Credit: The Book of Life / Twentieth Century Fox

Our very own Kate Del Castillo, Zoe Saldana, Christina Applegate, Ice Cube, Danny Trejo, Channing Tatum and even the Spanish opera superstar Placido Domingo. Seriously, the voice talent by itself is a monument, an ode to diversity. That’s how it is done, mijos. 

12. Director Jorge R. Gutierrez draws from various visual traditions.

Credit: The Book of Life / Twentieth Century Fox

What makes this film so special is the number of influences that the director is able to conjure in the festive final product. Jake Wilson, from The Sydney Morning Herald, was super impressed: “Gutierrez’s style is colorful, even freakish: he draws from Mexican folk art, but also from Cubism, stop-motion animation – The Nightmare Before Christmas is a clear inspiration – and underground cartooning. Though the characters have a limited expressive range, their stiffness is given a neat rationale: they’re imagined as intricately carved wooden puppets, with visible joints, big blocky bodies, and spindly legs”. Yes, you can stop the film in any frame and just be impressed by the craftsmanship. 

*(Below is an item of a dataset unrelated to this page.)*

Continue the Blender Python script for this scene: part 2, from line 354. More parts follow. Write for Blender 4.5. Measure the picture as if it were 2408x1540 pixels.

13. And of course, the characters have gotten their own Funko Pops!

Credit: The Book of Life / Twentieth Century Fox

Yes, this is proof that they have broken into mainstream popular culture. 

14. Will there be a sequel?

Credit: The Book of Life / Twentieth Century Fox

It certainly seems so! In 2017 Gutierrez announced that a second film was under development. But let’s remember that they take years to be produced due to the complexity of the art.

15. In the meantime, here’s a wonderful padre-hija duo

Credit: the_book_of_life_manolo_sanchez. Digital image. Costume Works

Can we get a collective “Ay, cositos”?

16. But did “Coco” monopolize Day of the Dead culture?

Credit: The Book of Life / Twentieth Century Fox

No! Why can European folktales have multiple film versions and Global South traditions can’t? The more the merrier!

17. There is some pretty awesome fan art out there, in case you were wondering.

It is clear that “Coco” might be the most commercially successful telling of Día de los Muertos, however, “Book of Life” is one we all remember and love.